Ih, empolgado com as falas do Marés, da Manuela e do Paulo Pankaruru, acabei esquecendo o outro palestrante: esse locutor que vos fala, que desenvolveu o tema “Línguas indígenas e os direitos linguísticos dos índios no Brasil” e deu exemplos da proibição, em pleno séc. XXI, do uso dessas línguas, em cinco instâncias de poder: tribunal, assembleia legislativa, escola, emissoras de rádio e nas relações de trabalho. Tais atitudes são responsáveis pelo glotocídio – processo de extinção de mais de 1.000 línguas nos últimos séculos. Uma pergunta foi feita:

– O que um juiz, um jornalista, um professor, um deputado, um fazendeiro que tratam questões envolvendo índios aprenderam sobre as culturas e as línguas indígenas em sua formação profissional? A ausência de reflexão e a cegueira colonial, reveladas pela incompetência cognitiva do invasor, acabaram nos deixando pesada herança na forma de pensar, que nos impede de admitir a existência de um sistema normativo não escrito próprio das sociedades indígenas, baseado no costume, em outras formas de registro não alfabético e enraizado no direito consuetudinário.

A trajetória do ex-ministro do STF, Ayres Brito, relator do processo que reconheceu a Terra Indígena Raposa Serra do Sol, ilustra essa questão. Ele confessou que ao viajar a Roraima, a fim de preparar seu relatório, pensava como o general Custer, comandante do 7º Regimento da Cavalaria Americana, exterminador de índios. Depois de conversar com índios e antropólogos, retornou com a mentalidade de Touro Sentado, cacique Sioux. O Brasil que está nascendo é esse, que tem abertura para escutar, para estabelecer diálogo entre os saberes indígenas e a ciência. O Brasil moribundo é aquele que esbraveja e lamenta o fato de “a cavalaria brasileira não ter sido tão eficiente como a norte americana para acabar com os índios”, frase de uma burrice histórica.

Renascimento
O autêntico processo civilizatório consiste em criar as condições de convivência e não na destruição do “outro”. Uma demonstração do Brasil que nasce foi a enunciação feita pelo ministro Mauro Campbell Marques do artigo 231 da Constituição em tradução feita pelo cineasta e professor da língua guarani-nhandewa, Alberto Álvares. O fato deu visibilidade a essa língua, cujas variedades são faladas em mais de 100 municípios brasileiros, no Paraguai, Argentina, Bolívia e até por um pequeno número de usuários no Uruguai, além de ter sido reconhecida pelo IPHAN como referência para a cultura brasileira e decretada língua cooficial do MERCOSUL.

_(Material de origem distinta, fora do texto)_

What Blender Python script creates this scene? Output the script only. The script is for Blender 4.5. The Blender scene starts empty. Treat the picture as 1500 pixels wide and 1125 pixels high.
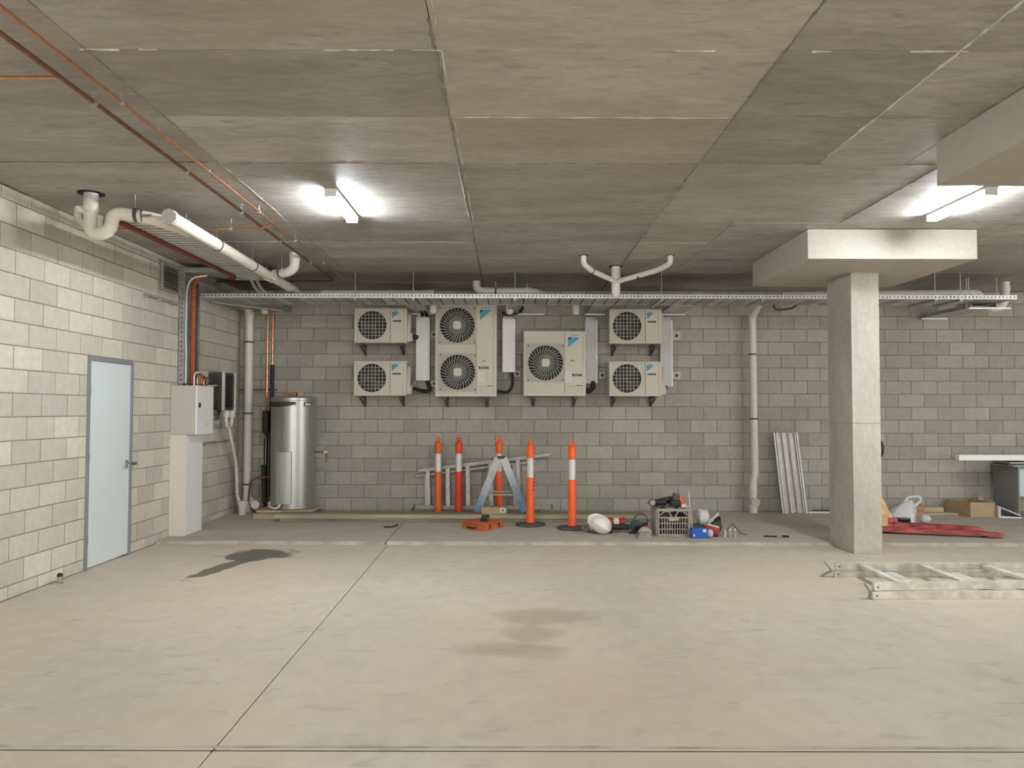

Quem deve ter ficado feliz com o gesto do ministro foi Maneca Marques e Vivi Campbell Marques, antigos líderes comunitários do Conjunto Castelo Branco, no Parque 10, em Manaus, depois homenageados com seus nomes em duas ruas, ele da principal e ela da antiga rua do Comércio. O casal, ali onde estiver, vibrou com o gesto simbólico do filho, dono de uma pronúncia impecável em guarani, que dá de dez a zero no inglês do técnico Joel Santana. Só falta agora os tatus – peba, canastra, bola – saírem da toca para derrubarem o marco temporal.

O público jovem que acompanhou as palestras, formado por estudantes de direito, ex-alunos, professores, juízes, advogados, antropólogos, indígenas e indigenistas, me fez lembrar Charles Chaplin em Luzes da Ribalta:

– O ideal que sempre nos acalentou, renascerá em outros corações.

É, parece que está mesmo renascendo.